Starkman recalled first hearing about John very early in his career, when his creative leaders at the time talked derisively about John getting hired at Leo Burnett and then leaving to have a baby. “And at that moment, I was thinking, is this one of the shitty reasons why there aren’t a lot of female creative leaders?”
John said she wasn’t planning to join Leo Burnett because she expected she’d soon be starting a family, but a meeting with the president changed her mind. “He said to me, ‘Look, I know that you’re probably gonna want to have kids at some point in time.’ And he said, ‘Just so you know, I’m okay with that.’

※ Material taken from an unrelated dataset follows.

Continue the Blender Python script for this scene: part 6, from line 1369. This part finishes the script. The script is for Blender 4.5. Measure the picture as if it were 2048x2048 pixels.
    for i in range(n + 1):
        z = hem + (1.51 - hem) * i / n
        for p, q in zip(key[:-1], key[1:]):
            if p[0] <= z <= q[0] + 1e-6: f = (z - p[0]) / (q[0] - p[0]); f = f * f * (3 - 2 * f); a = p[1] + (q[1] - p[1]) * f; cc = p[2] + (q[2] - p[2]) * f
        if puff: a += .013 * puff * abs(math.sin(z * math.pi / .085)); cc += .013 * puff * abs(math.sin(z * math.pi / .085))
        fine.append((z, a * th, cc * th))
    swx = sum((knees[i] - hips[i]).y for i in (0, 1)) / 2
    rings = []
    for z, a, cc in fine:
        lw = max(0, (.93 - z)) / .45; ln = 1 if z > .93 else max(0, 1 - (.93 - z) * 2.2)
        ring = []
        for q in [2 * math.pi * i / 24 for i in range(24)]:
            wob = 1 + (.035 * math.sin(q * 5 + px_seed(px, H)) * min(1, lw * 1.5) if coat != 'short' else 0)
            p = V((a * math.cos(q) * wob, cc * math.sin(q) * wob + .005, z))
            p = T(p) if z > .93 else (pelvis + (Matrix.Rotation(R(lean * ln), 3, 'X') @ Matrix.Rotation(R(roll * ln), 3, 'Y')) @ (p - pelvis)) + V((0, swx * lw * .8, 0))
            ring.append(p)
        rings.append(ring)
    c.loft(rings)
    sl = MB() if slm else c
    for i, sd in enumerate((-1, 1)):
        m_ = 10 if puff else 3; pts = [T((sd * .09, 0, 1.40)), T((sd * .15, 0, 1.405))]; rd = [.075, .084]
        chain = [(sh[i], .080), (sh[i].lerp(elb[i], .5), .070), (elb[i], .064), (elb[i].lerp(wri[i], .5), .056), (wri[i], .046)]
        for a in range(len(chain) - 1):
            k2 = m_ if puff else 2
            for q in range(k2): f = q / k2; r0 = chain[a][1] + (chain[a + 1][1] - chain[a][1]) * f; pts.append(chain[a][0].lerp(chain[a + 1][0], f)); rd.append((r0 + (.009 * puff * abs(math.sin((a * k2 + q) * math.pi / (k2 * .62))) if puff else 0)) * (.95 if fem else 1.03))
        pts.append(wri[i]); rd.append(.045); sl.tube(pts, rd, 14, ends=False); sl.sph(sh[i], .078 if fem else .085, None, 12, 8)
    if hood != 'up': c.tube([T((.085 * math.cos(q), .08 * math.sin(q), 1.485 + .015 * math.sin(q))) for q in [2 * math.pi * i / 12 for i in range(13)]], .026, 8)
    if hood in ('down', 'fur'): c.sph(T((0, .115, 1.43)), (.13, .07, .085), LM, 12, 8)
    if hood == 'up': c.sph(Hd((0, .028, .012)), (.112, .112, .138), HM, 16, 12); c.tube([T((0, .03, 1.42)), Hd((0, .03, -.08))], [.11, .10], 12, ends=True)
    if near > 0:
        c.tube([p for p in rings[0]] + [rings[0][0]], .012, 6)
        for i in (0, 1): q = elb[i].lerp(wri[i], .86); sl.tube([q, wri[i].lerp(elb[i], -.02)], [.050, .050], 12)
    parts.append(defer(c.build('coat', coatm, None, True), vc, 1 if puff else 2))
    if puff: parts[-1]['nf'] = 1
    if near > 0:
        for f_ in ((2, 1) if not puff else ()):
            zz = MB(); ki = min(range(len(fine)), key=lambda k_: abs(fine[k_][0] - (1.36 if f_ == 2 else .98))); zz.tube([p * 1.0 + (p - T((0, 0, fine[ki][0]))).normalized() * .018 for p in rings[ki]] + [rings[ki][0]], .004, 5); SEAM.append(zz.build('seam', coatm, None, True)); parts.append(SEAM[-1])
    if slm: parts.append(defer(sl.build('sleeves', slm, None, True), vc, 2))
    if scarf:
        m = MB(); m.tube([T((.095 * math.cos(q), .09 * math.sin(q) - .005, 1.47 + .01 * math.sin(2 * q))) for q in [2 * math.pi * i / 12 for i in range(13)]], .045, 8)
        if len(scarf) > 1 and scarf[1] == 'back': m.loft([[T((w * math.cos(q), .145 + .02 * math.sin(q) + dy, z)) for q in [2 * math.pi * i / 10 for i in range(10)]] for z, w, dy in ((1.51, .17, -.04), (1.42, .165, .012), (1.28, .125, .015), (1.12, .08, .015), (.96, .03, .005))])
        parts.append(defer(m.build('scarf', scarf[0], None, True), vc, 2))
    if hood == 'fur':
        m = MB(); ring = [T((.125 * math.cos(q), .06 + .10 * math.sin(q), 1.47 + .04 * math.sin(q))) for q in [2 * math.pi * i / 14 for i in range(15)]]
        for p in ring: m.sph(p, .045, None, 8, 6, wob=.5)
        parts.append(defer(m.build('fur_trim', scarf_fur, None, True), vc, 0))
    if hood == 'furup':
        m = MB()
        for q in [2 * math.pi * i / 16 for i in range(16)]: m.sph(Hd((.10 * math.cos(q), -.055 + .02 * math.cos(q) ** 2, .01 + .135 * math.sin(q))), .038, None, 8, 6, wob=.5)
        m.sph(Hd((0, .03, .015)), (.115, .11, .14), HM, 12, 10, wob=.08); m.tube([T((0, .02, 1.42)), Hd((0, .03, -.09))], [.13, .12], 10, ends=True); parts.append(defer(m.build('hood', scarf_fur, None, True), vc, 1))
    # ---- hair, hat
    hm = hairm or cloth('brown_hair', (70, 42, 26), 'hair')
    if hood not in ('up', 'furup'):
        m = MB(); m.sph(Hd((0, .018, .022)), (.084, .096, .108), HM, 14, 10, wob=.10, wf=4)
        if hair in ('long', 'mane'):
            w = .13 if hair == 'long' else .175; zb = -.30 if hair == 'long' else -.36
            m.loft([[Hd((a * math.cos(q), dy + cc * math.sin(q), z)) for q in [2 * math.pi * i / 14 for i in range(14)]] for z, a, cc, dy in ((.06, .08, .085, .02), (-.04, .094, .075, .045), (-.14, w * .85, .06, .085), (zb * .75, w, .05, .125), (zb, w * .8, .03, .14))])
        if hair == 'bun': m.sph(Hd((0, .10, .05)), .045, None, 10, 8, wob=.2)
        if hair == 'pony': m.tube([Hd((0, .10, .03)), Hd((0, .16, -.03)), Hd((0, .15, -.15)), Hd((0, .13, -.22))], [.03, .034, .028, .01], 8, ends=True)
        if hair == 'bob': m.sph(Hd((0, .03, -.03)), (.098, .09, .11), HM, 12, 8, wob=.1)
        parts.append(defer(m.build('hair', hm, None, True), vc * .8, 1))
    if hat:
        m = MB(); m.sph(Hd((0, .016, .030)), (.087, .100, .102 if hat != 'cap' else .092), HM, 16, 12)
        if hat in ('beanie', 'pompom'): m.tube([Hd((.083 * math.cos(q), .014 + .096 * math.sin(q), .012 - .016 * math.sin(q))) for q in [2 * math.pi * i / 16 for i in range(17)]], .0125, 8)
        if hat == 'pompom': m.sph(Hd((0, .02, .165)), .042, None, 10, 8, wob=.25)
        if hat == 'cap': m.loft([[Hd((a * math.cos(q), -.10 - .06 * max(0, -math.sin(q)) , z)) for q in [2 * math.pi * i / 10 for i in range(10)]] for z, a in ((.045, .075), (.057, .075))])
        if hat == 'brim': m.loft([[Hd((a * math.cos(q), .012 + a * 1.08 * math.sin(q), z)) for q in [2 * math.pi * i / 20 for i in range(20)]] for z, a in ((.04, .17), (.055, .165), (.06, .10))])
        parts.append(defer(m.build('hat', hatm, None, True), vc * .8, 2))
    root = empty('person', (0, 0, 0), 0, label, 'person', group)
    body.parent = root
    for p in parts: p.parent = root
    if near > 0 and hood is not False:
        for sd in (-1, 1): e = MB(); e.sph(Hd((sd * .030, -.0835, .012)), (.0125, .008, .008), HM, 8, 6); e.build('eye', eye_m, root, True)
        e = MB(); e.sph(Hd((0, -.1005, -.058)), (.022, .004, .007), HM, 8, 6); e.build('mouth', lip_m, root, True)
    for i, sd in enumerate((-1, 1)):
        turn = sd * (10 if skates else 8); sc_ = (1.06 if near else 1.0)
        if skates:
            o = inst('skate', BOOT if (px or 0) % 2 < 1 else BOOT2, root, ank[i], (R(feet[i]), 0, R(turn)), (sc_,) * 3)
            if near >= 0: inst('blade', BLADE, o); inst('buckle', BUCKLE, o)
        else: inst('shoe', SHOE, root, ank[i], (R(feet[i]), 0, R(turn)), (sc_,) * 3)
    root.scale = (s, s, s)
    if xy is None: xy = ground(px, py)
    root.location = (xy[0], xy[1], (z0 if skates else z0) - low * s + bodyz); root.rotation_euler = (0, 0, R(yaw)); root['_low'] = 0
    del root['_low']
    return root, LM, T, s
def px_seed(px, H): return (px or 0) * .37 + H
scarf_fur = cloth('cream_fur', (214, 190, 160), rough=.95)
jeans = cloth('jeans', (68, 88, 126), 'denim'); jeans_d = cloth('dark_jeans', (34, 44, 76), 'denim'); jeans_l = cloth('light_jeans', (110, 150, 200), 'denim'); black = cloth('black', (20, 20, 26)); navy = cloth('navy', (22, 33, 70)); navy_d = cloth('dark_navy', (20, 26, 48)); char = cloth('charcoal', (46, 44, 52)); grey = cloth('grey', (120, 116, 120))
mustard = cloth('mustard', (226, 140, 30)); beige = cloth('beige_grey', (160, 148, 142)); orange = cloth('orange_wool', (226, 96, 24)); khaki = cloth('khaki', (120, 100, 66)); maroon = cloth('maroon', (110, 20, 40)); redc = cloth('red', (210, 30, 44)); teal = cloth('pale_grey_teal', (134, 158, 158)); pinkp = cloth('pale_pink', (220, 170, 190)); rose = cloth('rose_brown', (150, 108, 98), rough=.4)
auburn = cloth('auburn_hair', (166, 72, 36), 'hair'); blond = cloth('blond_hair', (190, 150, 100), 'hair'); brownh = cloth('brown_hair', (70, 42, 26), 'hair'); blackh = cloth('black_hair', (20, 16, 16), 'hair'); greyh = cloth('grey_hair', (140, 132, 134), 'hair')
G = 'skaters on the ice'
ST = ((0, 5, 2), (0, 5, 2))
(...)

“And that really changed my perspective [to] maybe I can do this… I don’t even know if you can legally say that anymore.”
John also shares behind-the-scenes insights from how she and her teams made so much multi-award winning work for clients including James Ready, IKEA and, of course, “Like a Girl” for Procter & Gamble’s Always. And she reveals how Richard Edelman managed to lure her away from Leo Burnett.
The pair also discuss their own challenges of working in advertising while both being introverted personalities, and how they strive to balance work and family life.
“The idea of balance is bullshit,” says John candidly. There are always going to be ups and downs, she says, before offering this advice: “I always tell people at work, be the best version of yourself at home because those are the people for the rest of your life… I try to be more efficient at work now, so that I can be present when I’m home. Like really be present.”
IOFA was recently named Adweek’s Podcast of the Year. The Judy John episode is available at Apple now.